東京国立博物館 東京都台東区上野公園13-9

重文指定年月日:19880606
国宝指定年月日:
登録年月日:

独立行政法人国立文化財機構

国宝・重要文化財(美術品)

 本図は室町時代から桃山時代にかけて栄えた芸能の一つである、幸若舞の祖、桃井直詮の像と伝えられる。それを証する史料は乏しいが、裏書に「幸家八世譲与済」とあって、幸若家に伝世したことを伝え、賛者が朝倉家および桃井家の菩提寺の一つである心月寺の二世海〓梵覚であるところから、これを幸若家の祖先の画像とすることは認められよう。
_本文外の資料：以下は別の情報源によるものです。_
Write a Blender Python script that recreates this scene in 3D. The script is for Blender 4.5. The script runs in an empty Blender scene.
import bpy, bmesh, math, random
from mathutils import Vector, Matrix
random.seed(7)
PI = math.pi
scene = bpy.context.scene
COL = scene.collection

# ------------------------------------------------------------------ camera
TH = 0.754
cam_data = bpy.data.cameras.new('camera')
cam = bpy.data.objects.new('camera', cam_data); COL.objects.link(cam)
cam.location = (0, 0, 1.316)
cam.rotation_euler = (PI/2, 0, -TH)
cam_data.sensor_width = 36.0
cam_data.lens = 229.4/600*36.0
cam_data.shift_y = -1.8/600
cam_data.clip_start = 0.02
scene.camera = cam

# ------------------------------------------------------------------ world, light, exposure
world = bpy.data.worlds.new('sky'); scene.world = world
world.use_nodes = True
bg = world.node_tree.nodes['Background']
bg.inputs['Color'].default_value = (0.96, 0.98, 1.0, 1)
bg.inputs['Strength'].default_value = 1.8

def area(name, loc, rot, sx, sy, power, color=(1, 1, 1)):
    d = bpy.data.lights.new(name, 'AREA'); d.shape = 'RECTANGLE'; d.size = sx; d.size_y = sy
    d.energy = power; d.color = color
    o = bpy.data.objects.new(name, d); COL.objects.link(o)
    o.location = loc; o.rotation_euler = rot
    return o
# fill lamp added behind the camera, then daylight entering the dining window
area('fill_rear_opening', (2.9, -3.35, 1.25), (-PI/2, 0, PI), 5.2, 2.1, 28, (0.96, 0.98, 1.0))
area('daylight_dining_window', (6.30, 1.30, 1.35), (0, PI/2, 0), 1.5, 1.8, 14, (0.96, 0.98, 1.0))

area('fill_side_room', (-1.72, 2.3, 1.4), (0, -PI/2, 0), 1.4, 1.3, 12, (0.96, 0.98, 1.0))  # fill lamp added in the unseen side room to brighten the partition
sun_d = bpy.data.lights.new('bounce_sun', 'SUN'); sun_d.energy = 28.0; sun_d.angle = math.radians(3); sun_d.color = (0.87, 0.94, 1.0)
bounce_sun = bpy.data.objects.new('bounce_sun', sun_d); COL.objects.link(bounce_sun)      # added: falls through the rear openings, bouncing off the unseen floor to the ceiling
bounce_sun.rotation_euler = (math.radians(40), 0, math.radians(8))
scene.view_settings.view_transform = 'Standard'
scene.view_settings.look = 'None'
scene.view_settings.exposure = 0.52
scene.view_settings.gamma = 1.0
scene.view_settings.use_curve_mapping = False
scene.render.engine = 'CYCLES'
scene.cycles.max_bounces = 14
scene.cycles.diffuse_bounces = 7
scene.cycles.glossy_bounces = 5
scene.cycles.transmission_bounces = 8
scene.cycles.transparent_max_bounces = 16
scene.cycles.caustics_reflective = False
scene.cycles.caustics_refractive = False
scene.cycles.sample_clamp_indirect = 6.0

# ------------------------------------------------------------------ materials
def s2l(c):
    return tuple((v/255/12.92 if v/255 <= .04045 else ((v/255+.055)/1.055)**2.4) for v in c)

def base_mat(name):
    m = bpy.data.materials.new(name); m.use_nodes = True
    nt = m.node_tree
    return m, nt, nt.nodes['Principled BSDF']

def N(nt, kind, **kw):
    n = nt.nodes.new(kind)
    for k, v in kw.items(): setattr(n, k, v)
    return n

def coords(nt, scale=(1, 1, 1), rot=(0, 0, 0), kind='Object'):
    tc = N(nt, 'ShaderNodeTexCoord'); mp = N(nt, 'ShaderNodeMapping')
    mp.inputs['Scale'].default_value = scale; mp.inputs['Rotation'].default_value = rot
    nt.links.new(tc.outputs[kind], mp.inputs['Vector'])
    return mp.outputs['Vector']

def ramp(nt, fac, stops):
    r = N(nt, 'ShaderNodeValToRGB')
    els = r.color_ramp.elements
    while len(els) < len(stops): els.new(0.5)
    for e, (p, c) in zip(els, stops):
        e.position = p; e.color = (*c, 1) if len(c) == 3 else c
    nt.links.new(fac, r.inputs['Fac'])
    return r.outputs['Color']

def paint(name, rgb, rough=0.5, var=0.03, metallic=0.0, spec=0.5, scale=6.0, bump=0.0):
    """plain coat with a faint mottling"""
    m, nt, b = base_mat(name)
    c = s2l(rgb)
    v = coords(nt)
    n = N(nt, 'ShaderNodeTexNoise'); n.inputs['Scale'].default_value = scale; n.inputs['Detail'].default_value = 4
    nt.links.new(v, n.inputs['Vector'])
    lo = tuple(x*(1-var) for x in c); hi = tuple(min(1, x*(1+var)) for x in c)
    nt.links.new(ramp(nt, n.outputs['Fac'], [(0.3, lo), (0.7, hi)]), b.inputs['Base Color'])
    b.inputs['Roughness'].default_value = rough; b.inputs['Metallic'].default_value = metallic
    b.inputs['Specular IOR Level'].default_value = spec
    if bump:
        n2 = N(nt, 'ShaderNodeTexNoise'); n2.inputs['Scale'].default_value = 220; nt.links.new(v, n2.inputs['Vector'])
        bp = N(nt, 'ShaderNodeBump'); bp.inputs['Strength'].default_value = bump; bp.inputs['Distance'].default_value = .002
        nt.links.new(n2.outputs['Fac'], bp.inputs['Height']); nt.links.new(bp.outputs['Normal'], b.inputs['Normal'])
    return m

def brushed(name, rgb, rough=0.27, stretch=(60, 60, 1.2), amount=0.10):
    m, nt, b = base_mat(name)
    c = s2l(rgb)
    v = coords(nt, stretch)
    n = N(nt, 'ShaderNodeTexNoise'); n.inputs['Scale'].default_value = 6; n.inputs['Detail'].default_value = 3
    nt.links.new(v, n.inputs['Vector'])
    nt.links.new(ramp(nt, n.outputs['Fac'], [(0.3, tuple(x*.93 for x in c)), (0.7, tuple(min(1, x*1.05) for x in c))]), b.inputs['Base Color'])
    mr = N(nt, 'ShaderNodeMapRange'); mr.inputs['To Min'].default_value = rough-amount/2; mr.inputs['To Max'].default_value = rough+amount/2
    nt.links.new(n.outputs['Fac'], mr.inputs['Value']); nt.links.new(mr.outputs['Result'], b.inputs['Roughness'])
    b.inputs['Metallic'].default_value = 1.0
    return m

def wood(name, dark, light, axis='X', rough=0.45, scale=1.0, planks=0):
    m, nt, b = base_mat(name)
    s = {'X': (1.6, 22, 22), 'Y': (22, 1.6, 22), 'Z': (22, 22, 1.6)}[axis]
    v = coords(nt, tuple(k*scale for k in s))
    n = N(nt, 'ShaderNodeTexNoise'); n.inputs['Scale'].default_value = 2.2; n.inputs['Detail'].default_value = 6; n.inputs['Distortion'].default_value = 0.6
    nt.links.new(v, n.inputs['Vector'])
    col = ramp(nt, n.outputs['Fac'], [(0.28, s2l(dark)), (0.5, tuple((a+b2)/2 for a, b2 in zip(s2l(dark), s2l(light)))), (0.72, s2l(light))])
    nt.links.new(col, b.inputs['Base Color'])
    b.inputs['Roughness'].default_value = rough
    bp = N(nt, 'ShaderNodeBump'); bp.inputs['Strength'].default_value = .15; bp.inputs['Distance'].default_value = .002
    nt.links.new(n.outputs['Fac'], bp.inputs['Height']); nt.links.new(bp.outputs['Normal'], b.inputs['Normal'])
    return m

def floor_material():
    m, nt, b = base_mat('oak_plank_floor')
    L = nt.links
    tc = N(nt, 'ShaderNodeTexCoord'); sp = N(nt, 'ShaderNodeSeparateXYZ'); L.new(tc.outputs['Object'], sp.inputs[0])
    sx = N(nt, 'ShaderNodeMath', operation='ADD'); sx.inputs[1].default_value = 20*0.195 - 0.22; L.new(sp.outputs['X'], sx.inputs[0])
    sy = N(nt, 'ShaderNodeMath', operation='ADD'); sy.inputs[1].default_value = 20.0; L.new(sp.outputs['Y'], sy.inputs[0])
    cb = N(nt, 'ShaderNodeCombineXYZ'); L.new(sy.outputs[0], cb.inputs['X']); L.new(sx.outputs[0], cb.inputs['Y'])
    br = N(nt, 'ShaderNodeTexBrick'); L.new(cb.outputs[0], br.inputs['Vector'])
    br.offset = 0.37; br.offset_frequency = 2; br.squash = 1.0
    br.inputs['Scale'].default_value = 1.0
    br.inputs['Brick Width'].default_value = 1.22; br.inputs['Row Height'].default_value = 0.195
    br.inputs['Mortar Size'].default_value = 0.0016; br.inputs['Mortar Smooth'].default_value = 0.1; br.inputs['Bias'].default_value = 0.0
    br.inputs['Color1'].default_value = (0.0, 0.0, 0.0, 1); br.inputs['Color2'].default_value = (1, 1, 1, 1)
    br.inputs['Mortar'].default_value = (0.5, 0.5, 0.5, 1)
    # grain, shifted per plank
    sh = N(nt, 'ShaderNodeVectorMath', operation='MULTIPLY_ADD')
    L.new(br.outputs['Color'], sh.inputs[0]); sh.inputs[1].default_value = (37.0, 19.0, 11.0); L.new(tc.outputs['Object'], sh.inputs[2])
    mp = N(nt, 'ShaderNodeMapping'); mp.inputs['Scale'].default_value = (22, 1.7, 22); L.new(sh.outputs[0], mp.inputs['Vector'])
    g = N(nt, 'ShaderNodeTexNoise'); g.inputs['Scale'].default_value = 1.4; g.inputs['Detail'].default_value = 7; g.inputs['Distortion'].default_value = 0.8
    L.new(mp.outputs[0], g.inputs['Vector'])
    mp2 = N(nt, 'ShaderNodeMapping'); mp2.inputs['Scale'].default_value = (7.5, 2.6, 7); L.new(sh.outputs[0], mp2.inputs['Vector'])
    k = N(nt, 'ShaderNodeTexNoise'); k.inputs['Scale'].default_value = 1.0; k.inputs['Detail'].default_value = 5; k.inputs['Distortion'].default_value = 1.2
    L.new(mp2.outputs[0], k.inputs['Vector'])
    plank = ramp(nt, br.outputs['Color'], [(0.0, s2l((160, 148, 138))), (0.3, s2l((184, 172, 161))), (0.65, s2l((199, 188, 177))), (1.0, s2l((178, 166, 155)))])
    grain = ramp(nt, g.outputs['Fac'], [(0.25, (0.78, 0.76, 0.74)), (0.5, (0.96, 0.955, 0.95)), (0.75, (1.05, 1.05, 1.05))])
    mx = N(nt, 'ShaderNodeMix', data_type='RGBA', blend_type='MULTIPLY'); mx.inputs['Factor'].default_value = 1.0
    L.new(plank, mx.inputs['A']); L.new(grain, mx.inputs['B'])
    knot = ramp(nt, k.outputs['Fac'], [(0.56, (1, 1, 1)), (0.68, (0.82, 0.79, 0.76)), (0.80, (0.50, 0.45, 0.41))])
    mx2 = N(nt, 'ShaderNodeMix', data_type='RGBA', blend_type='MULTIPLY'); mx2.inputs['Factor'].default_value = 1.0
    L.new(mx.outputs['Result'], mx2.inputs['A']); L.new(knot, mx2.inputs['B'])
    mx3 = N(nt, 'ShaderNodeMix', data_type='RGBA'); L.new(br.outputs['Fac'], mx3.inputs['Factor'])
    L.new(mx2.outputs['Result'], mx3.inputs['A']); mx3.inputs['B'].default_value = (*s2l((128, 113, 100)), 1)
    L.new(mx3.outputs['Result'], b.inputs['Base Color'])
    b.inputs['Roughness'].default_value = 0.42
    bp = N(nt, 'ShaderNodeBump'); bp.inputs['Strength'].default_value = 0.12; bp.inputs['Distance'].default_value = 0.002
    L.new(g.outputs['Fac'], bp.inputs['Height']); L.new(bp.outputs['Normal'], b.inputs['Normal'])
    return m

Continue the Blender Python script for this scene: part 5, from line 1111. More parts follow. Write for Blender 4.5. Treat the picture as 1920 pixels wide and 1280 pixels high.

賛文の内容も像主が芸能に堪能であったことをたたえたものであり、衣装の文様も笹松鶴亀で、芸能者にふさわしいものである。
 いくつかある桃井氏系図において直詮は、安眞とも安直とも書かれ、没年は文明二年(一四七〇)あるいは文明十二年(一四八〇)とあり、享年も六十一歳、六十六歳、七十八歳と諸説あって定まっていないところから、像主の名や没年、享年は正しく伝えられていなかったものと思われる。それゆえに桃井直詮の実在すら否定する意見もあるが、『康富記』の宝徳二年(一四五〇)二月十八日条に「越前田中幸若大夫参室町殿久世舞々之云々」とある幸若大夫は、名前こそ明らかにされていないものの、桃井氏の本拠地である越前田中が明示されているところから、この像主のことと考えてよいようである。
 本図が描かれた時期は明らかでないが、『心月寺過去帳』によれば、賛者の海〓梵覚は永正十三年(一五一六)に没しており、この年を降ることはない。一方、桃井氏系図は一様に本図が土佐光信によって描かれたことを伝えているが、確かに文亀元年(一五〇一)の年記がある土佐光信筆、三条西実隆像と描法に近いものがあり、その伝承は認められよう。土佐光信が永正三年(一五〇六)に朝倉貞景のために「京中図屏風」を描いていることを考えると、本図のおよその製作時期は一五〇〇年前後頃としてよいようである。
 室町期肖像画のすぐれた作品として、また描かれることが少ない、芸能者の風貌を伝える作品として注目される。